The prototypes have mounds of namespace pollution.  All their parameters
have names in the application namespace.

locale.h used to have only 1 corrupt tab after #define (the one, but
now has the above.  It also has verbose comments on the prototypes
which make the actual prototypes hard to read.  Normally, prototypes
have no comment, as for old prototypes in locale.h.  Some of the
comments are not formatted normally.

>> +
>> +#endif /* __X_LOCALE_DEFINED */
>
> It would be preferable not to have two copies of all the
> definitions and declarations in the source.  This is often handled
> with separate headers like sys/_timeval.h and sys/_types.h.
> Perhaps that's too many hoops to jump through just to cope with
> buggy applications.  (Incidentally, I noticed that the LC_* macros
> are in a slightly different order from the LC_*_MASK macros.  For
> that reason, and only that reason, it's not possible to define the
> latter in terms of the former.)
>
> Would it suffice, perhaps, to simply change the xlocale
> declarations to use type `struct _xlocale' instead of locale_t?
> That won't fix apps that expect the LC_*_MASK macros to be
> defined, but it looks like it will at least make the header
> compile in a strict POSIX environment, and it avoids the
> duplication.
>
> By the way, struct _xlocale needs another underscore in front of
> it.  Names prefixed with a single underscore and a lowercase
> letter are in the application's namespace.

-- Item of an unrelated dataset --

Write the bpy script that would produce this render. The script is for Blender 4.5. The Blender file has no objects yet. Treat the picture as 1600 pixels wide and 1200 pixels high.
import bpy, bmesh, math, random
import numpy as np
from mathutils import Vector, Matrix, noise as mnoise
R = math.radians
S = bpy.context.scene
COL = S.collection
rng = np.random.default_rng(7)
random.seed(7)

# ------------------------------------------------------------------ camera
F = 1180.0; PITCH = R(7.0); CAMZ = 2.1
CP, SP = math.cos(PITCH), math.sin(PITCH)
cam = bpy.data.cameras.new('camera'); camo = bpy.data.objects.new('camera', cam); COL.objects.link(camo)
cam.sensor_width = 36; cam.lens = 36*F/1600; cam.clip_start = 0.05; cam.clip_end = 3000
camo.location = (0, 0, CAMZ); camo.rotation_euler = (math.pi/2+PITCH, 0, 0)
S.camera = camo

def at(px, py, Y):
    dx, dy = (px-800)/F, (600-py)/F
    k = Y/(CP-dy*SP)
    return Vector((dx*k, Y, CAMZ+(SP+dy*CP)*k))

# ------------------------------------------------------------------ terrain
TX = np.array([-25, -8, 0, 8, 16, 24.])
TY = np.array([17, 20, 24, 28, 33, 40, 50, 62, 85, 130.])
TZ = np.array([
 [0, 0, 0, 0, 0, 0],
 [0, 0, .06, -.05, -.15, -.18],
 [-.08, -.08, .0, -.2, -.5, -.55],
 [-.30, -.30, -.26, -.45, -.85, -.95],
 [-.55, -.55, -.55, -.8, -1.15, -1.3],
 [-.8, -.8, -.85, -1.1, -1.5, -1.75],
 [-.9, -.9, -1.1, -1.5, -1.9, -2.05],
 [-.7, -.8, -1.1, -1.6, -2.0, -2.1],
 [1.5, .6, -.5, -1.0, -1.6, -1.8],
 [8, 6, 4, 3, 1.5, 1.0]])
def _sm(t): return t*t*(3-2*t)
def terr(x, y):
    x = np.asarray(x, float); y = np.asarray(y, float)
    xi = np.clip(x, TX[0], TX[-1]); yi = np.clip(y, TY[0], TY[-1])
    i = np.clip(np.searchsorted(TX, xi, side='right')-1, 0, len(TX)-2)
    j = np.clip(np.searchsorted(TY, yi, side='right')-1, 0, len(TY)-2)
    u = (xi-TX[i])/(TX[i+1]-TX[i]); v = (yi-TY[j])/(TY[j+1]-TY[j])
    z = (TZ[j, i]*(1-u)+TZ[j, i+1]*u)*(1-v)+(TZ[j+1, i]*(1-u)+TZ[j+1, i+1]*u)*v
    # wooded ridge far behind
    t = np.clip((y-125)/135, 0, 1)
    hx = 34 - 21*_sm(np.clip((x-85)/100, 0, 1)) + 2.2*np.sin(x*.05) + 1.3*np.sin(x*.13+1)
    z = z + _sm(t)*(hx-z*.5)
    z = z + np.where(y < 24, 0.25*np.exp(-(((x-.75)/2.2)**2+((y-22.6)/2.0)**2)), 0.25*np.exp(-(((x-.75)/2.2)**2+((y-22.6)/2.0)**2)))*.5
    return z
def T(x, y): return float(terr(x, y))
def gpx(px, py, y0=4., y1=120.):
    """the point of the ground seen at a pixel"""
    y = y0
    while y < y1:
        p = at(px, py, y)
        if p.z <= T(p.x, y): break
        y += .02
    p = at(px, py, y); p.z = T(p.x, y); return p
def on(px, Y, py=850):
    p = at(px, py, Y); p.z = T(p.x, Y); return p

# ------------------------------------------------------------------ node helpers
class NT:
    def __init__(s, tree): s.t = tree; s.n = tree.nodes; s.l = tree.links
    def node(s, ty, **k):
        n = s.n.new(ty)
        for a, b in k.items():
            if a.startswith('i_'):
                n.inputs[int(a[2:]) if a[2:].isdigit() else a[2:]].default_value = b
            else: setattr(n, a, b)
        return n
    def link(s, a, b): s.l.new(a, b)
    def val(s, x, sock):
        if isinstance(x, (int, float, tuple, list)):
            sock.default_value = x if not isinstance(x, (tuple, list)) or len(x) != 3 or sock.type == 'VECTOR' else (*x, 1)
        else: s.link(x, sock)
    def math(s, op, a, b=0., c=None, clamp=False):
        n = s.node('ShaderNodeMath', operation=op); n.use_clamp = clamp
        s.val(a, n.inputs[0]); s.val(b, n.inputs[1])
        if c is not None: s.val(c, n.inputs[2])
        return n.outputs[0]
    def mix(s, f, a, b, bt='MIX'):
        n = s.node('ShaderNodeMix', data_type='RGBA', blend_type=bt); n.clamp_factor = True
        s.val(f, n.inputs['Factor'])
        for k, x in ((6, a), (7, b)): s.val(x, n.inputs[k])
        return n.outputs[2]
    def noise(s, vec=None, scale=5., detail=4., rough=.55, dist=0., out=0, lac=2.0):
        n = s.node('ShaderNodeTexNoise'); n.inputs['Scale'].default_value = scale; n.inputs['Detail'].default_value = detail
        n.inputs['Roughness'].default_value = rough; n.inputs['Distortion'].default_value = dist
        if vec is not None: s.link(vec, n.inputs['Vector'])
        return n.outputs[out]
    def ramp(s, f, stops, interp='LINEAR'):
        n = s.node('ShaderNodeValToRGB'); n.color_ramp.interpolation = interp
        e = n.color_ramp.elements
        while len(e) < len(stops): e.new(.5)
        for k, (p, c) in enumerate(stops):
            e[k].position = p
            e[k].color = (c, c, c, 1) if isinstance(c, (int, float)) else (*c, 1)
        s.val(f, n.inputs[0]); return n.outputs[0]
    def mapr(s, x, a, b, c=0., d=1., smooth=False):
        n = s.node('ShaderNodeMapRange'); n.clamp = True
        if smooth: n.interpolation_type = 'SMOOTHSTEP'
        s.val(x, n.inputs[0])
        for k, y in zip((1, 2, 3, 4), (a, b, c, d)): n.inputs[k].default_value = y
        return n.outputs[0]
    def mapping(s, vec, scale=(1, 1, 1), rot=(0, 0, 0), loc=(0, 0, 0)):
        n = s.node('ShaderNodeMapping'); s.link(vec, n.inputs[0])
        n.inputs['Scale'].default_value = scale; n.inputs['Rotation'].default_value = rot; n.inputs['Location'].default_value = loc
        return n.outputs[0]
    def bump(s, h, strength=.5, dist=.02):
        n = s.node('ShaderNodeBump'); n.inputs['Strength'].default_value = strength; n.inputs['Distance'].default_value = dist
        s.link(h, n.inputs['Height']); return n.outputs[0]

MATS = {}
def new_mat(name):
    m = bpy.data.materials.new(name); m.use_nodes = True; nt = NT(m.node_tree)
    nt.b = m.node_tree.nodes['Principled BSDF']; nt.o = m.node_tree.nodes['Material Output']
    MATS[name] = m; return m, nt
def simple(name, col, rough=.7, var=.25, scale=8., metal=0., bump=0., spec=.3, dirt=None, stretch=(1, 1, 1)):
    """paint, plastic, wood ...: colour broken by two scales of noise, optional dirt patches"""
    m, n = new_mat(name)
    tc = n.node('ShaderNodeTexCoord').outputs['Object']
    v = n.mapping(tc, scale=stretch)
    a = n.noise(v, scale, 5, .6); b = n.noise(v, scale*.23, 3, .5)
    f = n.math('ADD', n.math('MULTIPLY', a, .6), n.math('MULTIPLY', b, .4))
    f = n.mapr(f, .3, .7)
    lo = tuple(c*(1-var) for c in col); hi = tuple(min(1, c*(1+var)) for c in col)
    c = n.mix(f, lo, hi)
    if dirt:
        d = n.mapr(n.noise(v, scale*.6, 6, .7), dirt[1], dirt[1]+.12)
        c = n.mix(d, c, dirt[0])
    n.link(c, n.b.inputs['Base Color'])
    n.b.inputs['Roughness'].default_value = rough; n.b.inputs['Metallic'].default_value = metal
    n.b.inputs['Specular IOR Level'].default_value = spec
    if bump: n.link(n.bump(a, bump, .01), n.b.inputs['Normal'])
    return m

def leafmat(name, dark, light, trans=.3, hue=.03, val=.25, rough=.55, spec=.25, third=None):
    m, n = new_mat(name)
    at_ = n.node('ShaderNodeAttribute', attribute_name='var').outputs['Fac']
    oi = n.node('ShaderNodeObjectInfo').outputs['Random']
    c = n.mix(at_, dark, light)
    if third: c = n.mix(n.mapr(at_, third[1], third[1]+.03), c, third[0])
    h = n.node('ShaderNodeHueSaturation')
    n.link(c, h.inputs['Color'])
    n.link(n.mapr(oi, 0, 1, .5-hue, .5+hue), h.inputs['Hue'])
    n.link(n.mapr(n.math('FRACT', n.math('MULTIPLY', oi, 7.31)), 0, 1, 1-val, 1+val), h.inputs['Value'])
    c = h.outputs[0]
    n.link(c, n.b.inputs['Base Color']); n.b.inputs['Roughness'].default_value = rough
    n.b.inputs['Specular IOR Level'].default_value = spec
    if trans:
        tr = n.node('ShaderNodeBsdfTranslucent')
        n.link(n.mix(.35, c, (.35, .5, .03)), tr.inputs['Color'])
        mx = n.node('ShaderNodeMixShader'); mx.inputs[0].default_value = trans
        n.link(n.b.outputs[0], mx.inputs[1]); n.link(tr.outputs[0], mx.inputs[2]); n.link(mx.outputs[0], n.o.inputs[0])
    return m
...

No, this is not one of the many missing underscores in the above.
Identifiers that begin with a single underscore which is followed by
any character that gives a valid identifier (an upper or lower case
letter, or a digit) are reserved for use as identifiers with file scope
in both the ordinary and tag name spaces.  The above only uses _xlocale
in file scope (in a typedef), so application use of it can't clobber
this use.  Only use of it in macros is likely to require 2 underscores,
but there is no such use.  Using it for only a tag name limits problems
with underscores even more than usual.